The easiest solution is to leave tomatoes out at room temperature, letting nature run its course. If you grow tomatoes at home, you already know that the fruit will continue to ripen and age, turning even, if not consumed during its brief window of prime ripeness. This is where the refrigerator comes in handy—if a tomato has reached its prime and there are no plans to use it in dinner that day, move it to the refrigerator, where the chill will slow down its aging process and prevent it from spoiling early.

Should tomatoes be refrigerated?

Yes, but only as a last resort. The reason why refrigeration should only be used for tomatoes reaching their shelf life is because it change the flavor and texture. A chilled tomato should always be given the chance to come back to room temperature, which is where its natural flavor and texture shines. And just to give you something else to think about when it comes to all-things tomato, you never want to chill an underripe tomato. This impedes the tomato's ability to ripen even after being brought back to room temperature. So the only time you want to refrigerate tomatoes are when they've reached their prime—and that's only to buy yourself some time, so you can eat it once you're good and ready.

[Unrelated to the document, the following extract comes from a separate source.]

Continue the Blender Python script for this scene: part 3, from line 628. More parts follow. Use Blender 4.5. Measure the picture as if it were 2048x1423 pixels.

How do you store cut tomatoes?

Store a tomato that's been cut with the cut side covered, wrapped tightly in plastic wrap, and the leftovers refrigerated. Whatever you do, don't forget about it—a cut tomato begins to degrade immediately. It should keep for a day or two, but not much longer than that.

Any bonus tips for storing tomatoes?

Yes! Store tomatoes stem-side down to prevent moisture-loss, whether at room temperature or chilled in a refrigerator. Moisture escapes from tomatoes via the stem-end, as the tomato skin keeps it all inside.